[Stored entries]

>> start

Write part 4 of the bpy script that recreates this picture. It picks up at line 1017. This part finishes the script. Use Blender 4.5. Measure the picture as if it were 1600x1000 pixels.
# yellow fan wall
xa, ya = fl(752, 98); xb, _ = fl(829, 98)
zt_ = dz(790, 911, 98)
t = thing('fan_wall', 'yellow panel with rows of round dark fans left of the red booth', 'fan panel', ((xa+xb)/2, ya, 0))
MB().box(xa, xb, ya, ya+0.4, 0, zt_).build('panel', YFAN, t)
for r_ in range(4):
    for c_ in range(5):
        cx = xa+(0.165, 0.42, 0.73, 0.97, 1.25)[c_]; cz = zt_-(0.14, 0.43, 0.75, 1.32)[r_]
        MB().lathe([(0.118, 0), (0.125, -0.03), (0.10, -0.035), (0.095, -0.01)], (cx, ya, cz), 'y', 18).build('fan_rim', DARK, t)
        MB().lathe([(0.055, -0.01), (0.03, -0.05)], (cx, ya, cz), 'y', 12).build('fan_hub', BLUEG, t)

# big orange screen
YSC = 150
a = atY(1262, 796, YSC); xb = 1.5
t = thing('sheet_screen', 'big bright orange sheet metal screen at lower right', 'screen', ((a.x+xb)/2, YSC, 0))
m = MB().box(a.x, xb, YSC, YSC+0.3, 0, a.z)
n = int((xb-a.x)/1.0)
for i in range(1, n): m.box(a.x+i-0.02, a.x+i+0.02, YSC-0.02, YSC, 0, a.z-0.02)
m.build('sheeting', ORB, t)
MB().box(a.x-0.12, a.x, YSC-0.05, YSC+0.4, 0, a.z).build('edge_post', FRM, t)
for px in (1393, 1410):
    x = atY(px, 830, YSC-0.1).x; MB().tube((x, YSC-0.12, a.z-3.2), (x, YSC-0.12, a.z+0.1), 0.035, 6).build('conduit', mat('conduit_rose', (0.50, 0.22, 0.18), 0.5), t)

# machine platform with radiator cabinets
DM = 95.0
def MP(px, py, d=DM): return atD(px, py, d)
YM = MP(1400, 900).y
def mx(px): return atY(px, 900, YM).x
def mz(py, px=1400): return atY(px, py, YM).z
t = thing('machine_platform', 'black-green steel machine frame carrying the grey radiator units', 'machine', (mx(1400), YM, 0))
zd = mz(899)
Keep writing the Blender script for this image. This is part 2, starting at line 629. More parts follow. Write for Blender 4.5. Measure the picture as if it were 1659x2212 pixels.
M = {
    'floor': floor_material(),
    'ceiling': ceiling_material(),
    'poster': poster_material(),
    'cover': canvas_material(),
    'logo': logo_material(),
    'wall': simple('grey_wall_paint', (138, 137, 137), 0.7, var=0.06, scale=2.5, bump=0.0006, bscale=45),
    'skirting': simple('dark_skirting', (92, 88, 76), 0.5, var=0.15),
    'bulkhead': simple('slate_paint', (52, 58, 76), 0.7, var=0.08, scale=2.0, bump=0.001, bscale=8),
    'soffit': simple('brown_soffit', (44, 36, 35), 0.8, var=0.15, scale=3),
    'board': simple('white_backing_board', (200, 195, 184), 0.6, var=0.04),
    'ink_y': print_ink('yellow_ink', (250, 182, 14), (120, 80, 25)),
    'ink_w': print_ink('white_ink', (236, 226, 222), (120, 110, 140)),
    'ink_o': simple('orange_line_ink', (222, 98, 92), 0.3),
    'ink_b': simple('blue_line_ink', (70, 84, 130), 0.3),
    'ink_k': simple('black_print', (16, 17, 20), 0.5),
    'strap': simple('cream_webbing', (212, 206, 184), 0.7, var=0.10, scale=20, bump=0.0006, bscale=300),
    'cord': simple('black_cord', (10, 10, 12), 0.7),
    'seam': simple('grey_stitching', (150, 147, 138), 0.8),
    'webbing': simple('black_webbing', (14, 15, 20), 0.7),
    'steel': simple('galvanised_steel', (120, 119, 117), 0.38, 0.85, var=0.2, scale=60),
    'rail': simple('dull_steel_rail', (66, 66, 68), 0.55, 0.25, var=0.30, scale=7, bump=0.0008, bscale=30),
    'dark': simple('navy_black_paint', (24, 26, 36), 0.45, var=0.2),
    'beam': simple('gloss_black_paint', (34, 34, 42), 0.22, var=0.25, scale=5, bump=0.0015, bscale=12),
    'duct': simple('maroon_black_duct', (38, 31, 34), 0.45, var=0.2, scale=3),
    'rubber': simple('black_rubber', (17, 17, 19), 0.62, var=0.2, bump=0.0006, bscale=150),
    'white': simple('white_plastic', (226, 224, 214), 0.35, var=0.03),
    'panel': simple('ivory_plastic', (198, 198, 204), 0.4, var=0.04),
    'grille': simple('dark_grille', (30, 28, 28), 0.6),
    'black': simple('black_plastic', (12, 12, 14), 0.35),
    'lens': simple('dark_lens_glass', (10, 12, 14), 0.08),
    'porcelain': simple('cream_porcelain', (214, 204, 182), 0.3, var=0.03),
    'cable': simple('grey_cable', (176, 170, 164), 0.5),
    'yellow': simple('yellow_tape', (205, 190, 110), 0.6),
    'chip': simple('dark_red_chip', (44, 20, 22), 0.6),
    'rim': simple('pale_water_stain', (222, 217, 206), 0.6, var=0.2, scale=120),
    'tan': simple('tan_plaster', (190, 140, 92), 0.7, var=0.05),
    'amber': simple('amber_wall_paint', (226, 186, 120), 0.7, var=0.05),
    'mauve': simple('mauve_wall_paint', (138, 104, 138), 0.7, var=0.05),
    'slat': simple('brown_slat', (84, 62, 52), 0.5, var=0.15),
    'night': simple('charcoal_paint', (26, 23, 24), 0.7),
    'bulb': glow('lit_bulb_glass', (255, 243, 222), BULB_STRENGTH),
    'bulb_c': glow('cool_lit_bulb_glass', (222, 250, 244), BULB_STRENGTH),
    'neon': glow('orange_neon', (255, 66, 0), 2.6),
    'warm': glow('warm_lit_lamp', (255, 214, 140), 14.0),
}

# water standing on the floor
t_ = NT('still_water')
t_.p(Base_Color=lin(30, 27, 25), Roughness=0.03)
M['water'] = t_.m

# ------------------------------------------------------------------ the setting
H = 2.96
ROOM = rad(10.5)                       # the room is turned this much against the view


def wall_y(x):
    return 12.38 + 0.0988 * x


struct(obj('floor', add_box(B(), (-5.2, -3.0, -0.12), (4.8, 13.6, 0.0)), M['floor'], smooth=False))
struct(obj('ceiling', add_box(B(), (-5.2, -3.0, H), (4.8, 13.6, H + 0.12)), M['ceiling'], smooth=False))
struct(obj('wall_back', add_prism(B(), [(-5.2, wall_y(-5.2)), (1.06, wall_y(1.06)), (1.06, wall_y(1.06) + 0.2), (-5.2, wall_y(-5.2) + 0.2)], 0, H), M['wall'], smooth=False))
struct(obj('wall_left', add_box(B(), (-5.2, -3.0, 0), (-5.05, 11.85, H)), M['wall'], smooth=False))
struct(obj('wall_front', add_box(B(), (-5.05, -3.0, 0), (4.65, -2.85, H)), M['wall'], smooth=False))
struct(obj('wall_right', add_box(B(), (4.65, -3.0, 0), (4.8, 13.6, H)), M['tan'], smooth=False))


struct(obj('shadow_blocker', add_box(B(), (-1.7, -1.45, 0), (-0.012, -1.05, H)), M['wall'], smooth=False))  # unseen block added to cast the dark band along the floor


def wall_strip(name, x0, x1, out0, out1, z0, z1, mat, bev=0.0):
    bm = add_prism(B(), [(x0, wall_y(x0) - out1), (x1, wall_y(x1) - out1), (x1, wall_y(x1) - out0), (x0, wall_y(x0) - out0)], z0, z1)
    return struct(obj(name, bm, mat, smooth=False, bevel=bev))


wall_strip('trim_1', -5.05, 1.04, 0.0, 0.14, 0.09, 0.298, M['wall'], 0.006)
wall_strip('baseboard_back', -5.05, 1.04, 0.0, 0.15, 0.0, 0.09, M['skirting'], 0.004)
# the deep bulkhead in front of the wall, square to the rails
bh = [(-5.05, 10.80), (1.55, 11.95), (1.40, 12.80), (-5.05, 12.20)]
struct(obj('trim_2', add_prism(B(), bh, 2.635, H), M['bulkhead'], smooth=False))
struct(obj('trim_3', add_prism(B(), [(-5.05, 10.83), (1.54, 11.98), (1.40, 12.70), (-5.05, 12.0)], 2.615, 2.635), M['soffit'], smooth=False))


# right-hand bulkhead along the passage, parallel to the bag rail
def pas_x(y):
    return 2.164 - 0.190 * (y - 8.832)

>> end

» **Given task**
For each line of the entries that includes "script", show that line.

» **Correct result**
Write part 4 of the bpy script that recreates this picture. It picks up at line 1017. This part finishes the script. Use Blender 4.5. Measure the picture as if it were 1600x1000 pixels.
Keep writing the Blender script for this image. This is part 2, starting at line 629. More parts follow. Write for Blender 4.5. Measure the picture as if it were 1659x2212 pixels.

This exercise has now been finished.